### [Task details]
Your copy of the material must match it exactly, except that pictures are dropped.

─── Provided material

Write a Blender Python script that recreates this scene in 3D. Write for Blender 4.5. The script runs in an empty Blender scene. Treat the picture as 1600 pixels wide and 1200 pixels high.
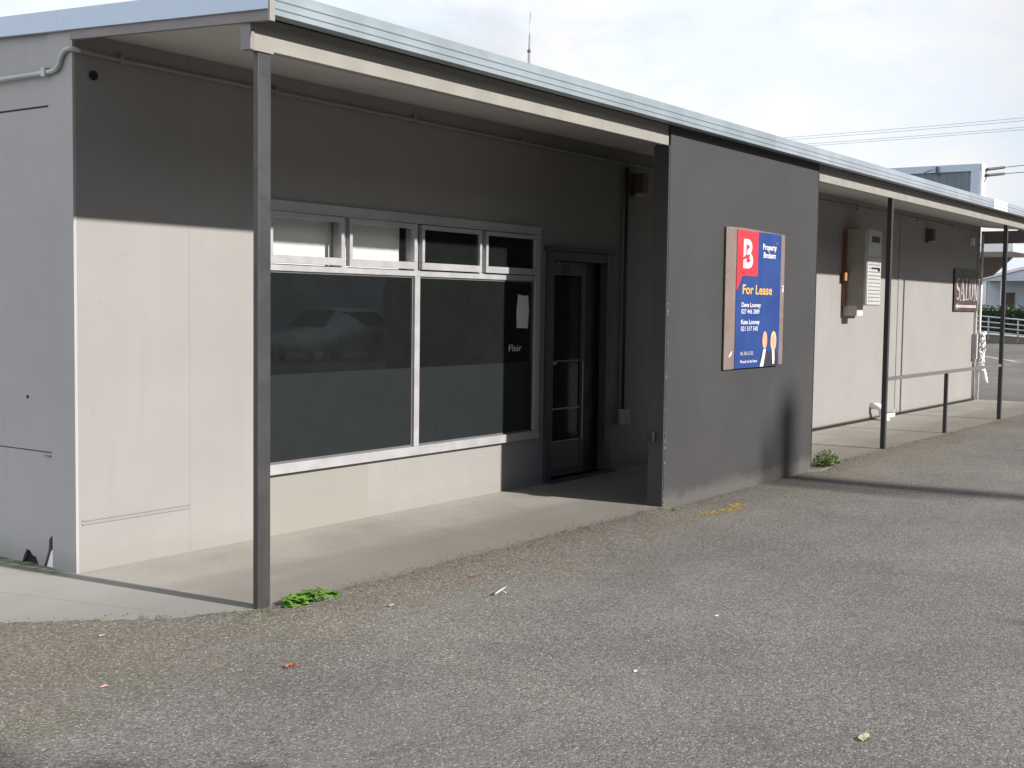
import bpy, bmesh, math, random
from mathutils import Vector, Matrix, noise
random.seed(7)
S = bpy.context.scene
COL = S.collection
PI = math.pi

# ------------------------------------------------------------------ materials
class NT:
    def __init__(s, name):
        s.m = bpy.data.materials.new(name); s.m.use_nodes = True
        s.t = s.m.node_tree; s.t.nodes.clear()
        s.out = s.t.nodes.new('ShaderNodeOutputMaterial')
        s.tc = s.t.nodes.new('ShaderNodeTexCoord')
    def n(s, typ, **kw):
        nd = s.t.nodes.new(typ)
        for k, v in kw.items():
            if k.startswith('i_'):
                key = k[2:]
                nd.inputs[int(key) if key.isdigit() else key.replace('_', ' ')].default_value = v
            else: setattr(nd, k, v)
        return nd
    def l(s, a, b): s.t.links.new(a, b)
    def sock(s, x, inp):
        if hasattr(x, 'is_output'): s.l(x, inp)
        else: inp.default_value = x
    def math(s, op, a, b=0.0, c=0.0, clamp=False):
        nd = s.n('ShaderNodeMath', operation=op); nd.use_clamp = clamp
        s.sock(a, nd.inputs[0]); s.sock(b, nd.inputs[1]); s.sock(c, nd.inputs[2]); return nd.outputs[0]
    def noise(s, scale, detail=4, rough=.55, vec=None, dist=0.0):
        nd = s.n('ShaderNodeTexNoise'); nd.inputs['Scale'].default_value = scale
        nd.inputs['Detail'].default_value = detail; nd.inputs['Roughness'].default_value = rough
        nd.inputs['Distortion'].default_value = dist
        s.l(vec if vec is not None else s.tc.outputs['Object'], nd.inputs['Vector']); return nd.outputs['Fac']
    def mapping(s, scale):
        nd = s.n('ShaderNodeMapping'); nd.inputs['Scale'].default_value = scale
        s.l(s.tc.outputs['Object'], nd.inputs['Vector']); return nd.outputs['Vector']
    def xyz(s):
        nd = s.n('ShaderNodeSeparateXYZ'); s.l(s.tc.outputs['Object'], nd.inputs[0]); return nd.outputs
    def ramp(s, fac, lo, hi, a=0.0, b=1.0):
        nd = s.n('ShaderNodeMapRange', interpolation_type='SMOOTHSTEP'); s.sock(fac, nd.inputs[0])
        nd.inputs[1].default_value = lo; nd.inputs[2].default_value = hi
        nd.inputs[3].default_value = a; nd.inputs[4].default_value = b; return nd.outputs[0]
    def mix(s, fac, a, b, mode='MIX'):
        nd = s.n('ShaderNodeMix', data_type='RGBA', blend_type=mode)
        s.sock(fac, nd.inputs[0])
        for x, i in ((a, 6), (b, 7)):
            if hasattr(x, 'is_output'): s.l(x, nd.inputs[i])
            else: nd.inputs[i].default_value = (*x, 1)
        return nd.outputs[2]
    def bump(s, h, strength=.2, dist=.01):
        nd = s.n('ShaderNodeBump'); nd.inputs['Strength'].default_value = strength
        nd.inputs['Distance'].default_value = dist; s.l(h, nd.inputs['Height']); return nd.outputs[0]
    def bsdf(s, col, rough=.6, metal=0.0, normal=None, spec=.5):
        p = s.n('ShaderNodeBsdfPrincipled')
        if hasattr(col, 'is_output'): s.l(col, p.inputs['Base Color'])
        else: p.inputs['Base Color'].default_value = (*col, 1)
        s.sock(rough, p.inputs['Roughness']); p.inputs['Metallic'].default_value = metal
        p.inputs['Specular IOR Level'].default_value = spec
        if normal is not None: s.l(normal, p.inputs['Normal'])
        s.l(p.outputs[0], s.out.inputs[0]); return s.m

def plain(name, col, rough=.6, metal=0.0, var=.12, scale=6.0, bump=.06, dirt=None, spec=.5):
    """painted / solid material with mottling, fine grain and vertical weather streaks"""
    t = NT(name)
    big = t.ramp(t.noise(scale, 5), .3, .7)
    c = t.mix(big, [x*(1-var) for x in col], [min(1, x*(1+var)) for x in col])
    if dirt:
        st = t.ramp(t.noise(1.0, 5, .6, t.mapping((9, 9, .8))), .55, .78, 0, .5)
        c = t.mix(st, c, dirt)
    f = t.noise(260, 2)
    return t.bsdf(c, t.ramp(big, 0, 1, rough-.08, min(1, rough+.08)), metal, t.bump(f, bump, .004), spec)

def wall_paint(name, col, xlines=(), var=.05):
    t = NT(name); o = t.xyz()
    big = t.ramp(t.noise(1.3, 6, .6), .3, .7)
    c = t.mix(big, [x*(1-var) for x in col], [x*(1+var*.6) for x in col])
    st = t.ramp(t.noise(1.0, 6, .65, t.mapping((7, 7, .5))), .5, .8, 0, .20)
    c = t.mix(st, c, [x*.74 for x in col])
    sp = t.ramp(t.noise(14, 3, .5), .69, .75, 0, .3)
    c = t.mix(sp, c, [x*.7 for x in col])
    # splash-back grime with a ragged top along the foot of the wall
    foot = t.math('MULTIPLY', t.ramp(t.math('ADD', o[2], t.math('MULTIPLY', t.noise(5, 5, .65), -.22)), -.09, .04, 1, 0), .28)
    c = t.mix(foot, c, (.21, .19, .165))
    h = t.math('ADD', t.noise(180, 3, .6), t.math('MULTIPLY', t.noise(1.6, 2), 7))
    for x0, z0, z1 in xlines:
        ln = t.math('COMPARE', o[0], x0, .003)
        if z1 < 9: ln = t.math('MULTIPLY', ln, t.math('MULTIPLY', t.math('GREATER_THAN', o[2], z0), t.math('LESS_THAN', o[2], z1)))
        c = t.mix(t.math('MULTIPLY', ln, .30), c, (.12, .10, .09))
    if name == 'facade_paint':
        # one replacement sheet under the window is a touch yellower
        sh = t.math('MULTIPLY', t.math('LESS_THAN', o[2], .418), t.math('COMPARE', o[0], 1.90, .53))
        c = t.mix(t.math('MULTIPLY', sh, .8), c, (.236, .230, .206))
    return t.bsdf(c, .62, 0, t.bump(h, .12, .004), .3)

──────

### [Solution to the problem]
Write a Blender Python script that recreates this scene in 3D. Write for Blender 4.5. The script runs in an empty Blender scene. Treat the picture as 1600 pixels wide and 1200 pixels high.
import bpy, bmesh, math, random
from mathutils import Vector, Matrix, noise
random.seed(7)
S = bpy.context.scene
COL = S.collection
PI = math.pi

# ------------------------------------------------------------------ materials
class NT:
    def __init__(s, name):
        s.m = bpy.data.materials.new(name); s.m.use_nodes = True
        s.t = s.m.node_tree; s.t.nodes.clear()
        s.out = s.t.nodes.new('ShaderNodeOutputMaterial')
        s.tc = s.t.nodes.new('ShaderNodeTexCoord')
    def n(s, typ, **kw):
        nd = s.t.nodes.new(typ)
        for k, v in kw.items():
            if k.startswith('i_'):
                key = k[2:]
                nd.inputs[int(key) if key.isdigit() else key.replace('_', ' ')].default_value = v
            else: setattr(nd, k, v)
        return nd
    def l(s, a, b): s.t.links.new(a, b)
    def sock(s, x, inp):
        if hasattr(x, 'is_output'): s.l(x, inp)
        else: inp.default_value = x
    def math(s, op, a, b=0.0, c=0.0, clamp=False):
        nd = s.n('ShaderNodeMath', operation=op); nd.use_clamp = clamp
        s.sock(a, nd.inputs[0]); s.sock(b, nd.inputs[1]); s.sock(c, nd.inputs[2]); return nd.outputs[0]
    def noise(s, scale, detail=4, rough=.55, vec=None, dist=0.0):
        nd = s.n('ShaderNodeTexNoise'); nd.inputs['Scale'].default_value = scale
        nd.inputs['Detail'].default_value = detail; nd.inputs['Roughness'].default_value = rough
        nd.inputs['Distortion'].default_value = dist
        s.l(vec if vec is not None else s.tc.outputs['Object'], nd.inputs['Vector']); return nd.outputs['Fac']
    def mapping(s, scale):
        nd = s.n('ShaderNodeMapping'); nd.inputs['Scale'].default_value = scale
        s.l(s.tc.outputs['Object'], nd.inputs['Vector']); return nd.outputs['Vector']
    def xyz(s):
        nd = s.n('ShaderNodeSeparateXYZ'); s.l(s.tc.outputs['Object'], nd.inputs[0]); return nd.outputs
    def ramp(s, fac, lo, hi, a=0.0, b=1.0):
        nd = s.n('ShaderNodeMapRange', interpolation_type='SMOOTHSTEP'); s.sock(fac, nd.inputs[0])
        nd.inputs[1].default_value = lo; nd.inputs[2].default_value = hi
        nd.inputs[3].default_value = a; nd.inputs[4].default_value = b; return nd.outputs[0]
    def mix(s, fac, a, b, mode='MIX'):
        nd = s.n('ShaderNodeMix', data_type='RGBA', blend_type=mode)
        s.sock(fac, nd.inputs[0])
        for x, i in ((a, 6), (b, 7)):
            if hasattr(x, 'is_output'): s.l(x, nd.inputs[i])
            else: nd.inputs[i].default_value = (*x, 1)
        return nd.outputs[2]
    def bump(s, h, strength=.2, dist=.01):
        nd = s.n('ShaderNodeBump'); nd.inputs['Strength'].default_value = strength
        nd.inputs['Distance'].default_value = dist; s.l(h, nd.inputs['Height']); return nd.outputs[0]
    def bsdf(s, col, rough=.6, metal=0.0, normal=None, spec=.5):
        p = s.n('ShaderNodeBsdfPrincipled')
        if hasattr(col, 'is_output'): s.l(col, p.inputs['Base Color'])
        else: p.inputs['Base Color'].default_value = (*col, 1)
        s.sock(rough, p.inputs['Roughness']); p.inputs['Metallic'].default_value = metal
        p.inputs['Specular IOR Level'].default_value = spec
        if normal is not None: s.l(normal, p.inputs['Normal'])
        s.l(p.outputs[0], s.out.inputs[0]); return s.m

def plain(name, col, rough=.6, metal=0.0, var=.12, scale=6.0, bump=.06, dirt=None, spec=.5):
    """painted / solid material with mottling, fine grain and vertical weather streaks"""
    t = NT(name)
    big = t.ramp(t.noise(scale, 5), .3, .7)
    c = t.mix(big, [x*(1-var) for x in col], [min(1, x*(1+var)) for x in col])
    if dirt:
        st = t.ramp(t.noise(1.0, 5, .6, t.mapping((9, 9, .8))), .55, .78, 0, .5)
        c = t.mix(st, c, dirt)
    f = t.noise(260, 2)
    return t.bsdf(c, t.ramp(big, 0, 1, rough-.08, min(1, rough+.08)), metal, t.bump(f, bump, .004), spec)

def wall_paint(name, col, xlines=(), var=.05):
    t = NT(name); o = t.xyz()
    big = t.ramp(t.noise(1.3, 6, .6), .3, .7)
    c = t.mix(big, [x*(1-var) for x in col], [x*(1+var*.6) for x in col])
    st = t.ramp(t.noise(1.0, 6, .65, t.mapping((7, 7, .5))), .5, .8, 0, .20)
    c = t.mix(st, c, [x*.74 for x in col])
    sp = t.ramp(t.noise(14, 3, .5), .69, .75, 0, .3)
    c = t.mix(sp, c, [x*.7 for x in col])
    # splash-back grime with a ragged top along the foot of the wall
    foot = t.math('MULTIPLY', t.ramp(t.math('ADD', o[2], t.math('MULTIPLY', t.noise(5, 5, .65), -.22)), -.09, .04, 1, 0), .28)
    c = t.mix(foot, c, (.21, .19, .165))
    h = t.math('ADD', t.noise(180, 3, .6), t.math('MULTIPLY', t.noise(1.6, 2), 7))
    for x0, z0, z1 in xlines:
        ln = t.math('COMPARE', o[0], x0, .003)
        if z1 < 9: ln = t.math('MULTIPLY', ln, t.math('MULTIPLY', t.math('GREATER_THAN', o[2], z0), t.math('LESS_THAN', o[2], z1)))
        c = t.mix(t.math('MULTIPLY', ln, .30), c, (.12, .10, .09))
    if name == 'facade_paint':
        # one replacement sheet under the window is a touch yellower
        sh = t.math('MULTIPLY', t.math('LESS_THAN', o[2], .418), t.math('COMPARE', o[0], 1.90, .53))
        c = t.mix(t.math('MULTIPLY', sh, .8), c, (.236, .230, .206))
    return t.bsdf(c, .62, 0, t.bump(h, .12, .004), .3)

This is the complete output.